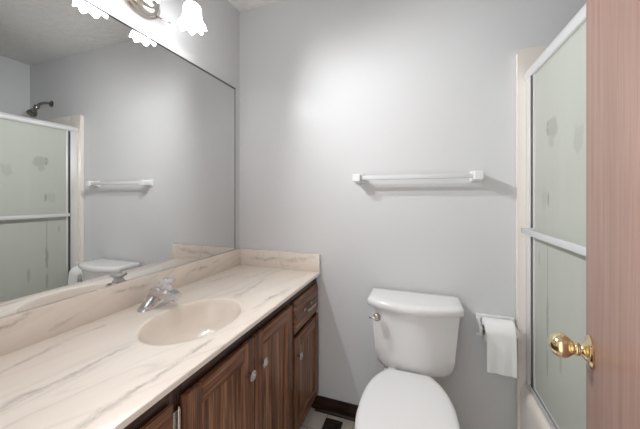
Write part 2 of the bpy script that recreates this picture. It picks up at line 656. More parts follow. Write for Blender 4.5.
# ------------------------------------------------------------------ open entry door (right edge of the picture)
ang = math.radians(16.0)
DW = 0.88
hinge = Vector((1.456 - DW * math.sin(ang), 0.820 - DW * math.cos(ang), 0.0))
dv = Vector((math.sin(ang), math.cos(ang), 0))        # hinge -> free edge
nv = Vector((-math.cos(ang), math.sin(ang), 0))       # out of the face we see
DR = Matrix(((dv.x, -nv.x, 0, hinge.x), (dv.y, -nv.y, 0, hinge.y), (0, 0, 1, 0), (0, 0, 0, 1)))
b = NB()
rbox(b, 0, DW, 0.0, 0.035, 0.012, 2.035, r=0.002, rot=DR)
door = tag(obj('door_1', b, M['door_wood'], origin=hinge), 'reddish brown flush wood door standing open at the right', 'door', kind='structure')
KZ = 0.892
kc = hinge + dv * (DW - 0.062) + Vector((0, 0, KZ))
b = NB()
lathe(b, [(0.0, 0.0), (0.034, 0.0005), (0.0345, 0.004), (0.031, 0.0075), (0.022, 0.009), (0.0185, 0.012), (0.0135, 0.0145),
          (0.0120, 0.019), (0.0145, 0.0225), (0.0145, 0.026), (0.0125, 0.0285), (0.0165, 0.033), (0.0225, 0.039), (0.0262, 0.046),
          (0.0268, 0.052), (0.0248, 0.059), (0.0205, 0.065), (0.0145, 0.0695), (0.007, 0.072), (0.0, 0.0725)],
      kc - nv * 0.0003, nv, n=40)
kn = obj('door_knob', b, M['brass'], door, angle=50)
kn['label'] = 'polished brass egg-shaped knob'
b = NB()
rbox(b, DW - 0.001, DW + 0.0012, 0.006, 0.029, KZ - 0.029, KZ + 0.029, rot=DR)
obj('latch_plate', b, M['brass'], door)
for hz in (0.25, 1.02, 1.80):
    b = NB()
    tube(b, [hinge + nv * 0.006 + Vector((0, 0, hz - 0.045)), hinge + nv * 0.006 + Vector((0, 0, hz + 0.045))], 0.006, smooth=False)
    obj('hinge', b, M['brass'], door)

# ------------------------------------------------------------------ one-piece cream tub and shower surround
TX = 1.520                                     # outer face of the tub
unit = thing('bathtub', 'cream moulded tub with surround walls behind the sliding glass', 'bathtub', (TX, 0.75, 0))
RIM = 0.388
y0, y1 = YF + 0.002, D - 0.002
def rrect(x0, x1, ya, yb, r, z, n=6):
    pts = []
    for cx, cy, a0 in ((x1 - r, yb - r, 0), (x0 + r, yb - r, 90), (x0 + r, ya + r, 180), (x1 - r, ya + r, 270)):
        for k in range(n + 1):
            t = math.radians(a0 + 90 * k / n)
            pts.append(Vector((cx + r * math.cos(t), cy + r * math.sin(t), z)))
    return pts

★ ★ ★

Requirement: Retype each line of the listing above word for word. Exclude the pictures.

Output for this task:
Write part 2 of the bpy script that recreates this picture. It picks up at line 656. More parts follow. Write for Blender 4.5.
# ------------------------------------------------------------------ open entry door (right edge of the picture)
ang = math.radians(16.0)
DW = 0.88
hinge = Vector((1.456 - DW * math.sin(ang), 0.820 - DW * math.cos(ang), 0.0))
dv = Vector((math.sin(ang), math.cos(ang), 0))        # hinge -> free edge
nv = Vector((-math.cos(ang), math.sin(ang), 0))       # out of the face we see
DR = Matrix(((dv.x, -nv.x, 0, hinge.x), (dv.y, -nv.y, 0, hinge.y), (0, 0, 1, 0), (0, 0, 0, 1)))
b = NB()
rbox(b, 0, DW, 0.0, 0.035, 0.012, 2.035, r=0.002, rot=DR)
door = tag(obj('door_1', b, M['door_wood'], origin=hinge), 'reddish brown flush wood door standing open at the right', 'door', kind='structure')
KZ = 0.892
kc = hinge + dv * (DW - 0.062) + Vector((0, 0, KZ))
b = NB()
lathe(b, [(0.0, 0.0), (0.034, 0.0005), (0.0345, 0.004), (0.031, 0.0075), (0.022, 0.009), (0.0185, 0.012), (0.0135, 0.0145),
          (0.0120, 0.019), (0.0145, 0.0225), (0.0145, 0.026), (0.0125, 0.0285), (0.0165, 0.033), (0.0225, 0.039), (0.0262, 0.046),
          (0.0268, 0.052), (0.0248, 0.059), (0.0205, 0.065), (0.0145, 0.0695), (0.007, 0.072), (0.0, 0.0725)],
      kc - nv * 0.0003, nv, n=40)
kn = obj('door_knob', b, M['brass'], door, angle=50)
kn['label'] = 'polished brass egg-shaped knob'
b = NB()
rbox(b, DW - 0.001, DW + 0.0012, 0.006, 0.029, KZ - 0.029, KZ + 0.029, rot=DR)
obj('latch_plate', b, M['brass'], door)
for hz in (0.25, 1.02, 1.80):
    b = NB()
    tube(b, [hinge + nv * 0.006 + Vector((0, 0, hz - 0.045)), hinge + nv * 0.006 + Vector((0, 0, hz + 0.045))], 0.006, smooth=False)
    obj('hinge', b, M['brass'], door)

# ------------------------------------------------------------------ one-piece cream tub and shower surround
TX = 1.520                                     # outer face of the tub
unit = thing('bathtub', 'cream moulded tub with surround walls behind the sliding glass', 'bathtub', (TX, 0.75, 0))
RIM = 0.388
y0, y1 = YF + 0.002, D - 0.002
def rrect(x0, x1, ya, yb, r, z, n=6):
    pts = []
    for cx, cy, a0 in ((x1 - r, yb - r, 0), (x0 + r, yb - r, 90), (x0 + r, ya + r, 180), (x1 - r, ya + r, 270)):
        for k in range(n + 1):
            t = math.radians(a0 + 90 * k / n)
            pts.append(Vector((cx + r * math.cos(t), cy + r * math.sin(t), z)))
    return pts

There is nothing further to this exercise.